Rodeos are cruel things. Beneath all of the unwashed, deep-indigo chivalry and the belt-buckle bravado masking this manhood of a tradition out of its time lies some limp premise of survival, or even triumph, in the face of planned unfair circumstance. Basically, we can cheer for the people atop the doomed castration cases (as we might for Dale Earnhardt's collapsible tomb running around in circles with Budweiser-weened, predatory sponsorship redneck cases), or we can squint and laugh at the jilted context said lifestyle provides.
So, on the occasion of the Silver Spurs Rodeo, making its last outdoor appearance Feb. 16 through 18, at the Silver Spurs Arena in Kissimmee, I think I'll opt to embrace that peculiar myopia that drives men to eating soiled dirt while trying to keep their 10-gallon hats on. After all, I'd get my ass kicked if I didn't. What sort of bull did you have in mind?
Not the one hour drive to insanity (er, Kissimmee), naturally. Some bottle-blond princesses aren't really interested in becoming sweethearts of the rodeo, you see. Some of us eye U-turns with almost undeserved symbolic importance -- like "maybe this is my last chance" or "what if I was joking" importance -- while smothering our propensity toward cultural distraction beneath our shaking right leg. Regrets, I've had a few.
Steers and queers
So some of us have a few. The beer tent is perhaps necessarily positioned just inside the gate, and the fact that I only have two hands becomes, for the first time, a problem. So with one warm Bud held up between the arches of my feet and two wobbling in my hands, I stand just to the right of a hump-backed livestock situation that's sedated -- for photographing purposes -- to the right of the rodeo.
"If you've got the money, then he wants you on his back," offers a friendly, if a tad flirty bull-hand. Oooooh.
My lilty-eyed ladyfriend rises to the challenge, raising herself to the retention bump on the two-ton meat mass, and preens for her Polaroid photo-op. Me, I don't ride bareback. Really.
A gaze over to the rodeo and its adjoining packed stands brings little reason to my flubberly head, as I witness some horse-backed stud run some other horses up onto a Budweiser truck in the middle of the stadium. Dust fuzzes about as the ruckus brings a rattling howl from the cluttered bleachers, and I'm left wondering why the horses wouldn't run onto the beer bus given the presence of whips and manpower. How else are you going to get into it?

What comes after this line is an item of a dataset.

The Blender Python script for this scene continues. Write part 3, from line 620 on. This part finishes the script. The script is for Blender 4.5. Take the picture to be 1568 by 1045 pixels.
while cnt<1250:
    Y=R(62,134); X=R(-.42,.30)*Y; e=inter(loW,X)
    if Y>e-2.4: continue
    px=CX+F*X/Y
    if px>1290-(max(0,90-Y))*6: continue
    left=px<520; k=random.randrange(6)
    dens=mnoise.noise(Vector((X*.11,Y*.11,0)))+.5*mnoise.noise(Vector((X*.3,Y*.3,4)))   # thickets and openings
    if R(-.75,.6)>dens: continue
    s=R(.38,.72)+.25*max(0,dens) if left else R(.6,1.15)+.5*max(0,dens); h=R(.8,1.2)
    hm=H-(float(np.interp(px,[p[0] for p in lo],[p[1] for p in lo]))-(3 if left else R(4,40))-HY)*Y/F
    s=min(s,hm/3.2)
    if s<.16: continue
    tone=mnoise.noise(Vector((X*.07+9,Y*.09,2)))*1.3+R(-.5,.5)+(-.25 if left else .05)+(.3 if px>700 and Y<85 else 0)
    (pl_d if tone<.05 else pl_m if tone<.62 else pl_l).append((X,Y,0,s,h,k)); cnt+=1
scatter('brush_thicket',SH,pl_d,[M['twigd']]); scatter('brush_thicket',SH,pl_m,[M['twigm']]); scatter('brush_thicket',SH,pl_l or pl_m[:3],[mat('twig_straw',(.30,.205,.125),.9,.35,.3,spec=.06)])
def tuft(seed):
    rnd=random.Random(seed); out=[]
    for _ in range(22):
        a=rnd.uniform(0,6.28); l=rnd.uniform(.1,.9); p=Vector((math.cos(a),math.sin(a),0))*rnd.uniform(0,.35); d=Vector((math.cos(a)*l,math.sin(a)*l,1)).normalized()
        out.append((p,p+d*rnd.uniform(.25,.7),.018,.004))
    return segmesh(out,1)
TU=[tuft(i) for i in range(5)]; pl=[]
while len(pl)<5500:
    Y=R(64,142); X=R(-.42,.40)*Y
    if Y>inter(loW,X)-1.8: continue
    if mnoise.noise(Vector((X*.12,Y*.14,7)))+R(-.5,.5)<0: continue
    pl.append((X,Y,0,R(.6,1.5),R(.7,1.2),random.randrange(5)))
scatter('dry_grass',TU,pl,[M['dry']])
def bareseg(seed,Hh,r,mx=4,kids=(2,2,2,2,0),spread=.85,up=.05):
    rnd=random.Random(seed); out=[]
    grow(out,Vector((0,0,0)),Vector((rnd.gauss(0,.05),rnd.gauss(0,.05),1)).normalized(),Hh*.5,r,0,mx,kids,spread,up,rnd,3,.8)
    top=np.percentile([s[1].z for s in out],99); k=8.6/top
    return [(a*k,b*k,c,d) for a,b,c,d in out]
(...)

Elsewhere on the redneck midway, carnies populate the expected showing of wheel-bottomed thrill rides (like, y'know, the Zipper!), and I sedate my own wandering intentions with a spirited, throw-my-head-around submission to ticketed, childlike glee.
"You wanna go around again," snorts a cross-eyed operator while looking up my ladyfriend's swing-dangling leg, while I try to assess the market value of a blond girl on the carnie circuit. Kidding!
Then it's off to the bathrooms, which are incidentally surrounded by mounds of bullshit in the form of Church-fundraising bags of homemade fudge and brochures for children's drug-abuse homes. Alas, indigestion prevails ...
Roping 'em in
...And carries through to the 26.8 million-watched Grammy Awards celebration on Feb. 21, in which the newly cowboy chic-ed Madonna leads the affair with a celebration of herself and a fake bruise on her side.
Bullriding is a bitch. Even when it is just a mechanical bull.
Anyway, Madonna still can't sing live, especially when thrown against the circular blippery of her vocoded reintroduction, "Music." And her re-casting of newcomer Li'l Bow Wow (Snoop's protégé ... Really!) as the little Latin boy from her "Open Your Heart Video" seemed a particularly silly way to set it all off. Eminem would have been a better choice, no?
Far more impressive was the tantric fantastic offered by vegetarian shiny-head Moby (would he go to the rodeo?), assisted by newcomer Jill Scott and the obvious -- albeit entertaining -- interpretive dance of the Blue Man Group. "Don't nobody know my troubles but God," howled a touched Scott while the Blue Men banged and twisted their oversized household appliances to a suitably Wonka effect.
More importantly, all of the rage against the old queen Elton John and his one-off collaboration with towheaded b-boy Eminem, which was set to culminate in some explosion of choreographed polemics ... um, doesn't. Kudos to the two, though, who easily prove that Elton John is just as good a girl as original collaborator Dido on Mr. Em's reasonably homoerotic -- or is it just psychotic? -- pseudo ballad "Stan." He doesn't come cheap these days.
But -- and pardon me, here -- if you've got the money, he wants you on his back.